▶ **Problem requirements**: Copy the listing verbatim, excluding any images found in it.

▶ **Supplied information**:
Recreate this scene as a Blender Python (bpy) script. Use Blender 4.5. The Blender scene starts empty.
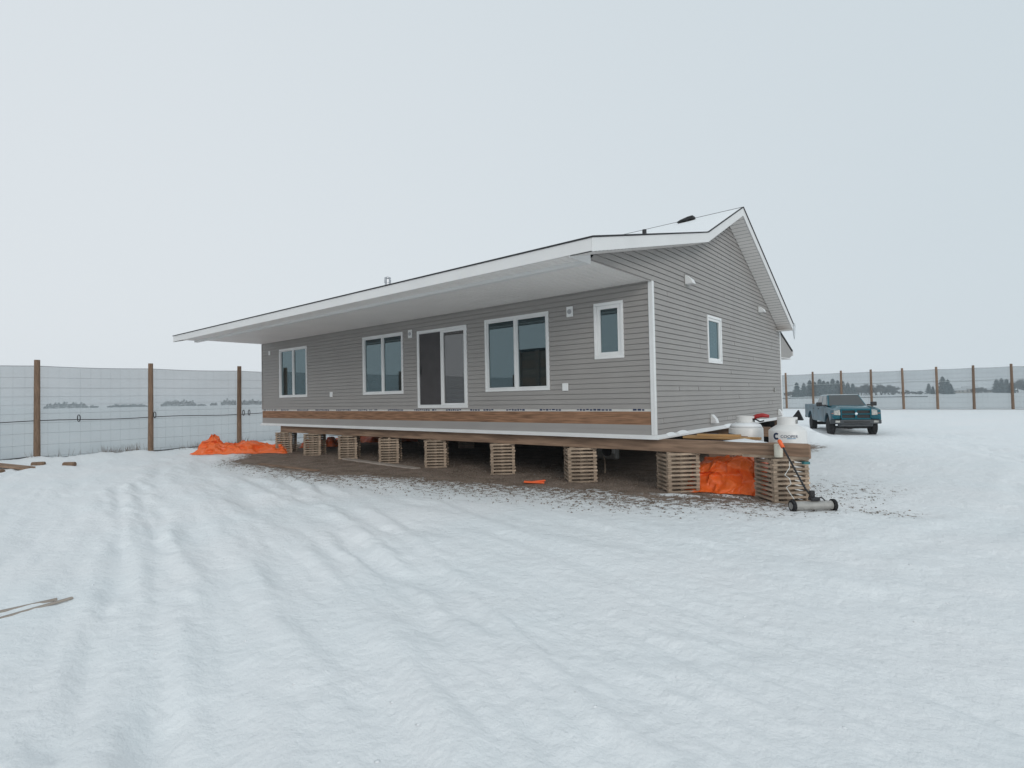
import bpy, bmesh, math, random
import numpy as np
from mathutils import Vector, Matrix
random.seed(7)
rng = np.random.default_rng(11)
S = bpy.context.scene
COL = S.collection
R = math.radians

# ------------------------------------------------------------------ camera
CAM = Vector((4.623, -9.929, 0.846))
cd = bpy.data.cameras.new('camera'); cam = bpy.data.objects.new('camera', cd); COL.objects.link(cam)
cr, cu, cf = Vector((.7694, .6385, -.0194)), Vector((.0306, -.0065, .9995)), Vector((-.6380, .7696, .0253))
CF = cf.normalized(); CR = (cr - CF * cr.dot(CF)).normalized(); CU = CR.cross(CF)
cam.matrix_world = Matrix(((CR.x, CU.x, -CF.x, CAM.x), (CR.y, CU.y, -CF.y, CAM.y), (CR.z, CU.z, -CF.z, CAM.z), (0, 0, 0, 1)))
cd.lens = 541.28 / 1024 * 36; cd.sensor_width = 36; cd.clip_end = 6000; cd.clip_start = .05
S.camera = cam

# ------------------------------------------------------------------ sky, sun, exposure
SUN_EL, SUN_ROT = 20, 127
W = bpy.data.worlds.new('World'); S.world = W; W.use_nodes = True
nt = W.node_tree; nt.nodes.clear(); N = nt.nodes.new; L = nt.links.new
out = N('ShaderNodeOutputWorld'); bg = N('ShaderNodeBackground'); L(bg.outputs[0], out.inputs[0])
sky = N('ShaderNodeTexSky'); sky.sky_type = 'NISHITA'; sky.sun_disc = False
sky.sun_elevation = R(SUN_EL); sky.sun_rotation = R(SUN_ROT); sky.dust_density = 5; sky.air_density = 1.5
hs = N('ShaderNodeHueSaturation'); hs.inputs['Saturation'].default_value = .25; L(sky.outputs[0], hs.inputs['Color'])
tc = N('ShaderNodeTexCoord')
dp = N('ShaderNodeVectorMath'); dp.operation = 'DOT_PRODUCT'; dp.inputs[1].default_value = (-.93, -.22, -.25)
L(tc.outputs['Generated'], dp.inputs[0])
no = N('ShaderNodeTexNoise'); no.inputs['Scale'].default_value = 1.3; no.inputs['Detail'].default_value = 3
L(tc.outputs['Generated'], no.inputs['Vector'])
ad = N('ShaderNodeMath'); ad.operation = 'MULTIPLY_ADD'; ad.inputs[1].default_value = .25; L(no.outputs[0], ad.inputs[0]); L(dp.outputs['Value'], ad.inputs[2])
cr_ = N('ShaderNodeValToRGB'); cr_.color_ramp.elements[0].position = 0.0; cr_.color_ramp.elements[1].position = 1.0
mr = N('ShaderNodeMapRange'); mr.inputs[1].default_value = -.9; mr.inputs[2].default_value = 1.25; L(ad.outputs[0], mr.inputs[0]); L(mr.outputs[0], cr_.inputs[0])
cr_.color_ramp.elements[0].color = (5.3, 6.2, 6.75, 1); cr_.color_ramp.elements[1].color = (7.1, 7.5, 7.85, 1)
mx = N('ShaderNodeMixRGB'); mx.inputs[0].default_value = .93; L(hs.outputs[0], mx.inputs[1]); L(cr_.outputs[0], mx.inputs[2])
L(mx.outputs[0], bg.inputs[0]); bg.inputs[1].default_value = .1
sl = bpy.data.lights.new('sun', 'SUN'); sl.energy = .75; sl.angle = R(22); sl.color = (1, .97, .93)
so = bpy.data.objects.new('sun', sl); COL.objects.link(so)
so.rotation_euler = (R(90 - SUN_EL), 0, R(180 - SUN_ROT))
S.view_settings.view_transform = 'Standard'; S.view_settings.look = 'None'
S.view_settings.exposure = 0.12; S.view_settings.gamma = 1
try: S.view_settings.use_curve_mapping = False
except Exception: pass
S.cycles.transparent_max_bounces = 16; S.cycles.volume_bounces = 2

# ------------------------------------------------------------------ materials
def mat(name, col, rough=.6, spec=.5, metal=0, noise=None, bump=None, wood=None):
    """noise=(scale, amount) value mottling; bump=(scale, strength, dist); wood=(axis,) grain"""
    m = bpy.data.materials.new(name); m.use_nodes = True; t = m.node_tree; b = t.nodes['Principled BSDF']
    b.inputs['Base Color'].default_value = (*col, 1); b.inputs['Roughness'].default_value = rough
    b.inputs['Metallic'].default_value = metal; b.inputs['Specular IOR Level'].default_value = spec
    tcn = t.nodes.new('ShaderNodeTexCoord')
    if noise or wood:
        n = t.nodes.new('ShaderNodeTexNoise'); n.inputs['Detail'].default_value = 6
        n.inputs['Scale'].default_value = noise[0] if noise else 1
        src = tcn.outputs['Object']
        if wood:
            mp = t.nodes.new('ShaderNodeMapping'); mp.inputs['Scale'].default_value = wood; t.links.new(src, mp.inputs[0]); src = mp.outputs[0]
        t.links.new(src, n.inputs['Vector'])
        amt = noise[1] if noise else .4
        cr2 = t.nodes.new('ShaderNodeMapRange'); cr2.inputs[1].default_value = .25; cr2.inputs[2].default_value = .75
        cr2.inputs[3].default_value = 1 - amt; cr2.inputs[4].default_value = 1 + amt
        t.links.new(n.outputs[0], cr2.inputs[0])
        oi = t.nodes.new('ShaderNodeObjectInfo')
        rr = t.nodes.new('ShaderNodeMapRange'); rr.inputs[3].default_value = 1 - amt * .5; rr.inputs[4].default_value = 1 + amt * .5
        t.links.new(oi.outputs['Random'], rr.inputs[0])
        mm = t.nodes.new('ShaderNodeMath'); mm.operation = 'MULTIPLY'; t.links.new(cr2.outputs[0], mm.inputs[0]); t.links.new(rr.outputs[0], mm.inputs[1])
        vm = t.nodes.new('ShaderNodeVectorMath'); vm.operation = 'SCALE'; vm.inputs[0].default_value = col
        t.links.new(mm.outputs[0], vm.inputs['Scale']); t.links.new(vm.outputs[0], b.inputs['Base Color'])
    if bump:
        n2 = t.nodes.new('ShaderNodeTexNoise'); n2.inputs['Scale'].default_value = bump[0]; n2.inputs['Detail'].default_value = 5
        t.links.new(tcn.outputs['Object'], n2.inputs['Vector'])
        bp = t.nodes.new('ShaderNodeBump'); bp.inputs['Strength'].default_value = bump[1]; bp.inputs['Distance'].default_value = bump[2]
        t.links.new(n2.outputs[0], bp.inputs['Height']); t.links.new(bp.outputs[0], b.inputs['Normal'])
    return m

M = {}
M['siding'] = mat('grey vinyl siding', (.318, .300, .286), .55, .35, noise=(1.1, .05), bump=(60, .15, .002))
M['white'] = mat('white vinyl trim', (.76, .76, .755), .4, .5, noise=(2.5, .05))
M['fascia'] = mat('painted fascia metal', (.72, .71, .70), .38, .5, noise=(1.5, .04))
M['soffit'] = mat('vented soffit panel', (.80, .77, .745), .5, .4, noise=(1.2, .04))
M['shingle'] = mat('dark shingle', (.04, .04, .043), .9, .2, noise=(30, .3))
M['osb'] = mat('rim board', (.27, .150, .090), .85, .2, noise=(6, .5), wood=(.35, 3, 5))
M['wrap'] = mat('house wrap', (.62, .60, .57), .6, .3, noise=(8, .08))
M['ink'] = mat('navy print', (.02, .035, .09), .6, .3)
M['galv'] = mat('galvanised metal', (.42, .43, .45), .35, .5, metal=.7, noise=(7, .1))
M['black'] = mat('black plastic', (.018, .018, .02), .5, .4)
M['rubber'] = mat('tyre rubber', (.022, .022, .023), .85, .2, noise=(15, .3))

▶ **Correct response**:
Recreate this scene as a Blender Python (bpy) script. Use Blender 4.5. The Blender scene starts empty.
import bpy, bmesh, math, random
import numpy as np
from mathutils import Vector, Matrix
random.seed(7)
rng = np.random.default_rng(11)
S = bpy.context.scene
COL = S.collection
R = math.radians

# ------------------------------------------------------------------ camera
CAM = Vector((4.623, -9.929, 0.846))
cd = bpy.data.cameras.new('camera'); cam = bpy.data.objects.new('camera', cd); COL.objects.link(cam)
cr, cu, cf = Vector((.7694, .6385, -.0194)), Vector((.0306, -.0065, .9995)), Vector((-.6380, .7696, .0253))
CF = cf.normalized(); CR = (cr - CF * cr.dot(CF)).normalized(); CU = CR.cross(CF)
cam.matrix_world = Matrix(((CR.x, CU.x, -CF.x, CAM.x), (CR.y, CU.y, -CF.y, CAM.y), (CR.z, CU.z, -CF.z, CAM.z), (0, 0, 0, 1)))
cd.lens = 541.28 / 1024 * 36; cd.sensor_width = 36; cd.clip_end = 6000; cd.clip_start = .05
S.camera = cam

# ------------------------------------------------------------------ sky, sun, exposure
SUN_EL, SUN_ROT = 20, 127
W = bpy.data.worlds.new('World'); S.world = W; W.use_nodes = True
nt = W.node_tree; nt.nodes.clear(); N = nt.nodes.new; L = nt.links.new
out = N('ShaderNodeOutputWorld'); bg = N('ShaderNodeBackground'); L(bg.outputs[0], out.inputs[0])
sky = N('ShaderNodeTexSky'); sky.sky_type = 'NISHITA'; sky.sun_disc = False
sky.sun_elevation = R(SUN_EL); sky.sun_rotation = R(SUN_ROT); sky.dust_density = 5; sky.air_density = 1.5
hs = N('ShaderNodeHueSaturation'); hs.inputs['Saturation'].default_value = .25; L(sky.outputs[0], hs.inputs['Color'])
tc = N('ShaderNodeTexCoord')
dp = N('ShaderNodeVectorMath'); dp.operation = 'DOT_PRODUCT'; dp.inputs[1].default_value = (-.93, -.22, -.25)
L(tc.outputs['Generated'], dp.inputs[0])
no = N('ShaderNodeTexNoise'); no.inputs['Scale'].default_value = 1.3; no.inputs['Detail'].default_value = 3
L(tc.outputs['Generated'], no.inputs['Vector'])
ad = N('ShaderNodeMath'); ad.operation = 'MULTIPLY_ADD'; ad.inputs[1].default_value = .25; L(no.outputs[0], ad.inputs[0]); L(dp.outputs['Value'], ad.inputs[2])
cr_ = N('ShaderNodeValToRGB'); cr_.color_ramp.elements[0].position = 0.0; cr_.color_ramp.elements[1].position = 1.0
mr = N('ShaderNodeMapRange'); mr.inputs[1].default_value = -.9; mr.inputs[2].default_value = 1.25; L(ad.outputs[0], mr.inputs[0]); L(mr.outputs[0], cr_.inputs[0])
cr_.color_ramp.elements[0].color = (5.3, 6.2, 6.75, 1); cr_.color_ramp.elements[1].color = (7.1, 7.5, 7.85, 1)
mx = N('ShaderNodeMixRGB'); mx.inputs[0].default_value = .93; L(hs.outputs[0], mx.inputs[1]); L(cr_.outputs[0], mx.inputs[2])
L(mx.outputs[0], bg.inputs[0]); bg.inputs[1].default_value = .1
sl = bpy.data.lights.new('sun', 'SUN'); sl.energy = .75; sl.angle = R(22); sl.color = (1, .97, .93)
so = bpy.data.objects.new('sun', sl); COL.objects.link(so)
so.rotation_euler = (R(90 - SUN_EL), 0, R(180 - SUN_ROT))
S.view_settings.view_transform = 'Standard'; S.view_settings.look = 'None'
S.view_settings.exposure = 0.12; S.view_settings.gamma = 1
try: S.view_settings.use_curve_mapping = False
except Exception: pass
S.cycles.transparent_max_bounces = 16; S.cycles.volume_bounces = 2

# ------------------------------------------------------------------ materials
def mat(name, col, rough=.6, spec=.5, metal=0, noise=None, bump=None, wood=None):
    """noise=(scale, amount) value mottling; bump=(scale, strength, dist); wood=(axis,) grain"""
    m = bpy.data.materials.new(name); m.use_nodes = True; t = m.node_tree; b = t.nodes['Principled BSDF']
    b.inputs['Base Color'].default_value = (*col, 1); b.inputs['Roughness'].default_value = rough
    b.inputs['Metallic'].default_value = metal; b.inputs['Specular IOR Level'].default_value = spec
    tcn = t.nodes.new('ShaderNodeTexCoord')
    if noise or wood:
        n = t.nodes.new('ShaderNodeTexNoise'); n.inputs['Detail'].default_value = 6
        n.inputs['Scale'].default_value = noise[0] if noise else 1
        src = tcn.outputs['Object']
        if wood:
            mp = t.nodes.new('ShaderNodeMapping'); mp.inputs['Scale'].default_value = wood; t.links.new(src, mp.inputs[0]); src = mp.outputs[0]
        t.links.new(src, n.inputs['Vector'])
        amt = noise[1] if noise else .4
        cr2 = t.nodes.new('ShaderNodeMapRange'); cr2.inputs[1].default_value = .25; cr2.inputs[2].default_value = .75
        cr2.inputs[3].default_value = 1 - amt; cr2.inputs[4].default_value = 1 + amt
        t.links.new(n.outputs[0], cr2.inputs[0])
        oi = t.nodes.new('ShaderNodeObjectInfo')
        rr = t.nodes.new('ShaderNodeMapRange'); rr.inputs[3].default_value = 1 - amt * .5; rr.inputs[4].default_value = 1 + amt * .5
        t.links.new(oi.outputs['Random'], rr.inputs[0])
        mm = t.nodes.new('ShaderNodeMath'); mm.operation = 'MULTIPLY'; t.links.new(cr2.outputs[0], mm.inputs[0]); t.links.new(rr.outputs[0], mm.inputs[1])
        vm = t.nodes.new('ShaderNodeVectorMath'); vm.operation = 'SCALE'; vm.inputs[0].default_value = col
        t.links.new(mm.outputs[0], vm.inputs['Scale']); t.links.new(vm.outputs[0], b.inputs['Base Color'])
    if bump:
        n2 = t.nodes.new('ShaderNodeTexNoise'); n2.inputs['Scale'].default_value = bump[0]; n2.inputs['Detail'].default_value = 5
        t.links.new(tcn.outputs['Object'], n2.inputs['Vector'])
        bp = t.nodes.new('ShaderNodeBump'); bp.inputs['Strength'].default_value = bump[1]; bp.inputs['Distance'].default_value = bump[2]
        t.links.new(n2.outputs[0], bp.inputs['Height']); t.links.new(bp.outputs[0], b.inputs['Normal'])
    return m

M = {}
M['siding'] = mat('grey vinyl siding', (.318, .300, .286), .55, .35, noise=(1.1, .05), bump=(60, .15, .002))
M['white'] = mat('white vinyl trim', (.76, .76, .755), .4, .5, noise=(2.5, .05))
M['fascia'] = mat('painted fascia metal', (.72, .71, .70), .38, .5, noise=(1.5, .04))
M['soffit'] = mat('vented soffit panel', (.80, .77, .745), .5, .4, noise=(1.2, .04))
M['shingle'] = mat('dark shingle', (.04, .04, .043), .9, .2, noise=(30, .3))
M['osb'] = mat('rim board', (.27, .150, .090), .85, .2, noise=(6, .5), wood=(.35, 3, 5))
M['wrap'] = mat('house wrap', (.62, .60, .57), .6, .3, noise=(8, .08))
M['ink'] = mat('navy print', (.02, .035, .09), .6, .3)
M['galv'] = mat('galvanised metal', (.42, .43, .45), .35, .5, metal=.7, noise=(7, .1))
M['black'] = mat('black plastic', (.018, .018, .02), .5, .4)
M['rubber'] = mat('tyre rubber', (.022, .022, .023), .85, .2, noise=(15, .3))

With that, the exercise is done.